President Joe Biden continues to make good on his campaign pledge to accelerate progress on climate change, rapidly working down the list of what he can accomplish on his own in his early days in office.
On Wednesday, January 27, he will sign a second set of executive orders and memorandums on climate change that promise to bring about major changes in US energy policies and priorities: directing federal agencies to purchase US-made, zero-emissions vehicles and carbon-free electricity, halting nearly all new oil and gas leases on public lands, and eliminating most fossil-fuel subsidies.
Biden also placed climate change at the center of national security planning, requiring federal agencies to evaluate how increasingly severe heat waves, fires, floods, and famines could inflame global conflicts. The actions will also begin the process of creating bolder emissions reductions targets for the US under the Paris climate agreement.
The latest directives follow Biden’s climate actions on his first day in office, which included kick-starting the process of rejoining the Paris agreement and establishing new regulations on methane emissions, vehicle fuel economy standards, and much more.
The orders will provide a major boost to the domestic market for renewables like wind, solar and geothermal plants, as well as electric or hydrogen vehicles. They will direct billions of federals dollars to these industries while creating regulatory certainty that will make it easier to finance new projects and factories, says Josh Freed, who leads the climate and energy program at Third Way, a center-left think tank in Washington, DC.

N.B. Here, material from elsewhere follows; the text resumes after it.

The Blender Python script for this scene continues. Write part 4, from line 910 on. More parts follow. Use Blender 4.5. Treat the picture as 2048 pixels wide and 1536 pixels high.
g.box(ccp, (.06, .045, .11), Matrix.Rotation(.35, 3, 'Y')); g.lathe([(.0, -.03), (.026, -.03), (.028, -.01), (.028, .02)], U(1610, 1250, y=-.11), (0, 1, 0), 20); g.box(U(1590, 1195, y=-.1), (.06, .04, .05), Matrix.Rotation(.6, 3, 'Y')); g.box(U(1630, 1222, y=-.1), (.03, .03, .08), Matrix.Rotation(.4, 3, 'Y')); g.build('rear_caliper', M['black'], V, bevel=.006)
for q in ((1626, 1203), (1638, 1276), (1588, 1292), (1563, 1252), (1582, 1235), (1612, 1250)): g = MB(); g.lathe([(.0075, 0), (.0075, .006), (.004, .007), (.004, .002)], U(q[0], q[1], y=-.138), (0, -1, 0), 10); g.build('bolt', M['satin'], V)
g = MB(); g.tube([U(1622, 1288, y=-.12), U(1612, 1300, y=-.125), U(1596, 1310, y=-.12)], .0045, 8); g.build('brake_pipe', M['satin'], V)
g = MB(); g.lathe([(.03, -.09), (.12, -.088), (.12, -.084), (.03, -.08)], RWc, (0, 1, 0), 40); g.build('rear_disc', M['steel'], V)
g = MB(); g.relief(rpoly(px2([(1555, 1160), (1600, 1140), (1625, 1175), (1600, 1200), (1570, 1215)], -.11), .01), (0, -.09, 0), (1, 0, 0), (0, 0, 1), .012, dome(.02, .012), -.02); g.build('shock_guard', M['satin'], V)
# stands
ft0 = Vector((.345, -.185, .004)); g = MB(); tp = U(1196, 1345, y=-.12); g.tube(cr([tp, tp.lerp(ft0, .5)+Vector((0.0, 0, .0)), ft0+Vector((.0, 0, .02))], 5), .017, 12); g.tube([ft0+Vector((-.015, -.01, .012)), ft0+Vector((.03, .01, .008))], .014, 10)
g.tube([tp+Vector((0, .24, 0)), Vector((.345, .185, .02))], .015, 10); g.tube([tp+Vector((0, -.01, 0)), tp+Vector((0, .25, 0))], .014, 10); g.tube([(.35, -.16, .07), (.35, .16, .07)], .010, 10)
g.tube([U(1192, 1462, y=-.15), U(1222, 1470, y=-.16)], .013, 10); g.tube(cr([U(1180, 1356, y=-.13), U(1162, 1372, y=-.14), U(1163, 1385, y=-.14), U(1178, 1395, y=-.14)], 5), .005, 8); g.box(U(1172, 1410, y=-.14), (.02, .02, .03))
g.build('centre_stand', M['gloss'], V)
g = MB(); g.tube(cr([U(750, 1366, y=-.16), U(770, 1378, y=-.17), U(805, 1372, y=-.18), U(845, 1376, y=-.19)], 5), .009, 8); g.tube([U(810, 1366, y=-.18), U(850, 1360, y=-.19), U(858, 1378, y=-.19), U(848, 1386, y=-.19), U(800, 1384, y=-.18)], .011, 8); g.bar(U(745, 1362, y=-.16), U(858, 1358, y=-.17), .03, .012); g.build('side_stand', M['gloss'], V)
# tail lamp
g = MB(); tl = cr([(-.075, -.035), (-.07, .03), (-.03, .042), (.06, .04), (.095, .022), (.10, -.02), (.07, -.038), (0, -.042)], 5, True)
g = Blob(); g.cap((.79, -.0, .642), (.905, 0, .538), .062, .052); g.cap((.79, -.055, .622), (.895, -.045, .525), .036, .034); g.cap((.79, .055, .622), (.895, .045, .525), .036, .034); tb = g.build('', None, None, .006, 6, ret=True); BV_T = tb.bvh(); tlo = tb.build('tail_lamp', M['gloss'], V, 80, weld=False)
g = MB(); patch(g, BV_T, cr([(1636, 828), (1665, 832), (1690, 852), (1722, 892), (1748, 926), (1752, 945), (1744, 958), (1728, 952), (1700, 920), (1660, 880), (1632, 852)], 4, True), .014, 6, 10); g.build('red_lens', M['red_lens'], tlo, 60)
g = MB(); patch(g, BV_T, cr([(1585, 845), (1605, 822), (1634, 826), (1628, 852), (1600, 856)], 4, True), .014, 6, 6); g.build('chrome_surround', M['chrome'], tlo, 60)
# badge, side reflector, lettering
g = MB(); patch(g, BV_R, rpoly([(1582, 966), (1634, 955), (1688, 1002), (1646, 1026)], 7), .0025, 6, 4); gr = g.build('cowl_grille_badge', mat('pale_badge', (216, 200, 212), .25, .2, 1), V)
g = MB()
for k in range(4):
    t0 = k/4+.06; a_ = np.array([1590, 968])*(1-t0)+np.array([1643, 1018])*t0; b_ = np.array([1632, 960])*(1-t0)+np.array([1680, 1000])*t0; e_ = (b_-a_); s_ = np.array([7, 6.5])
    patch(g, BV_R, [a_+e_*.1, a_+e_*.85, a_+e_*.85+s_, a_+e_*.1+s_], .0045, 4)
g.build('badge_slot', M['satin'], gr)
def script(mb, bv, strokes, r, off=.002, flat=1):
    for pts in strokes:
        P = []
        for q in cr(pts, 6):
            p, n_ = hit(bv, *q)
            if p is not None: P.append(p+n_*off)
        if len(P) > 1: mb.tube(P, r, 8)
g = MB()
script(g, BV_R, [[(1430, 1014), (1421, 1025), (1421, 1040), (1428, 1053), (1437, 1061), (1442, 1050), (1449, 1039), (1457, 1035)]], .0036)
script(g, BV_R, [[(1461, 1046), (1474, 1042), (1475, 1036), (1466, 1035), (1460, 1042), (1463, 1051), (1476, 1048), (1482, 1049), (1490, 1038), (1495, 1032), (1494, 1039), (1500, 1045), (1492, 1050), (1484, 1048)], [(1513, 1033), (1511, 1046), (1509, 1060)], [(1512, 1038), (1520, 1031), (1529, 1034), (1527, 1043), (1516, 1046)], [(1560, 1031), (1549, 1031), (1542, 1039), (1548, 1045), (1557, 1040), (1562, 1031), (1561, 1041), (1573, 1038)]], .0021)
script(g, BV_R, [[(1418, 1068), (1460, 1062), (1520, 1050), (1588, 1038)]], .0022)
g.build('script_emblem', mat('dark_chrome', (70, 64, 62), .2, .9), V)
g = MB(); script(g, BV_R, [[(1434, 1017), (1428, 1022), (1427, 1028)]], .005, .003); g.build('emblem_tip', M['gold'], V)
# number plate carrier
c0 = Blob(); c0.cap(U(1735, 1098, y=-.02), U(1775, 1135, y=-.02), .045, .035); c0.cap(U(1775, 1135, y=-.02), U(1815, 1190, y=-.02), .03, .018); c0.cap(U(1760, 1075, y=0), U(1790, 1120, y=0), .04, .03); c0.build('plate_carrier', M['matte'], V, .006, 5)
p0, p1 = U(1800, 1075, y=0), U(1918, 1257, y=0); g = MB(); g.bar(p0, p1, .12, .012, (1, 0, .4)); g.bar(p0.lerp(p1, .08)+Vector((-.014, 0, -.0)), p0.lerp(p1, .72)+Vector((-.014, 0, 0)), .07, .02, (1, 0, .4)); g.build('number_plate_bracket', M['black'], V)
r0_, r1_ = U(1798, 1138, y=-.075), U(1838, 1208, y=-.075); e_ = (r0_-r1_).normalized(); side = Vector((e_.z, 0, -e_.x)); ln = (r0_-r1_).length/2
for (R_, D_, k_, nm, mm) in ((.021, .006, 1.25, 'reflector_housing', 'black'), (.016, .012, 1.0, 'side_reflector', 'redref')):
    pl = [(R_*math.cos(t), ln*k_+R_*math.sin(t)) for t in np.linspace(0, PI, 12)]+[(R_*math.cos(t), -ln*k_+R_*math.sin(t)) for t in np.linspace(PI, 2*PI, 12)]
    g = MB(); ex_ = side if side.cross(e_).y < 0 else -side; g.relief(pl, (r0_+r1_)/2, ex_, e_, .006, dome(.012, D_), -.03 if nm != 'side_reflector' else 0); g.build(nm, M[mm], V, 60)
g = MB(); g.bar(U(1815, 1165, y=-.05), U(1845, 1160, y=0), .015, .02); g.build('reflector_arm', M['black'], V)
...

The vehicle order, for instance, could eventually add up to around 650,000 government cars, trucks, and buses, potentially increasing the size of the domestic market by nearly 40%. Only an estimated 1.6 million plug-in electric vehicles had been sold in the US as of late last year, and fewer than 10,000 hydrogen vehicles since 2012, according to InsideEVs.
Agencies, however, will probably not replace vehicles until they reach the end of their useful lives, so the full turnover will surely take years.
The full text of the executive order states that the federal government will use all of its purchasing authority to achieve a carbon-free electricity sector by 2035, reiterating a key goal of Biden’s since the campaign.
“Transforming the American electric sector to produce power without carbon pollution will be a tremendous spur to job creation and economic competitiveness in the 21st century, not to mention the benefits to our health and our environment,” Biden said during a press conference.
But it’s not yet clear how the order will work or what it will achieve in the next few years, including whether it will require agencies to obtain a certain percentage or all of their electricity through low-carbon sources like wind, solar and nuclear power. It’s also not immediately apparent how government agencies will reach those goals given limited control over the mix of sources generating electricity on local grids.
Erin Sikorsky, deputy director of the Center for Climate and Security in Washington, DC, applauded the order’s focus on national security.
Without incorporating detailed assessments of increasingly volatile climate conditions, she says, the US won’t recognize the potential for regional conflicts that can stem from things like prolonged droughts; can’t properly prepare and equip its overseas troops and bases; and won’t grasp how power dynamics are likely to shift among nations and non-state actors. For instance, famines could boost recruitment among terrorist groups, and warming conditions could increase the economic output and regional influence of countries like Russia.
The new executive orders included numerous additional directives and announcements. Among them:
At this stage, Biden is effectively checking off the things he can accomplish on climate change through executive orders rather than pushing new laws through Congress.
But there are limits on how much he can achieve through this approach. Executive orders are effectively instructions on how federal agencies should operate, but they can’t reverse existing laws or create new powers for the presidency. Presidents also generally can’t spend money that Congress hasn’t already authorized, although they can direct how it’s spent, as Biden seems to be doing with clean electricity and vehicles.
The precise boundaries of what can and can’t be achieved through executive orders is a subject of heated debate and frequent court challenges. The other downside is that they can be unilaterally overturned from one administration to the next, as Trump did with many of President Barack Obama’s orders and Biden is now doing with Trump’s.
Accelerating the shift to zero-emissions technologies enough to prevent 2 ˚C of warming, the stated goal of the Paris agreement, will clearly require legislation. The real test for Biden’s climate agenda will be whether he can get that done with only slim Democratic control of the Senate.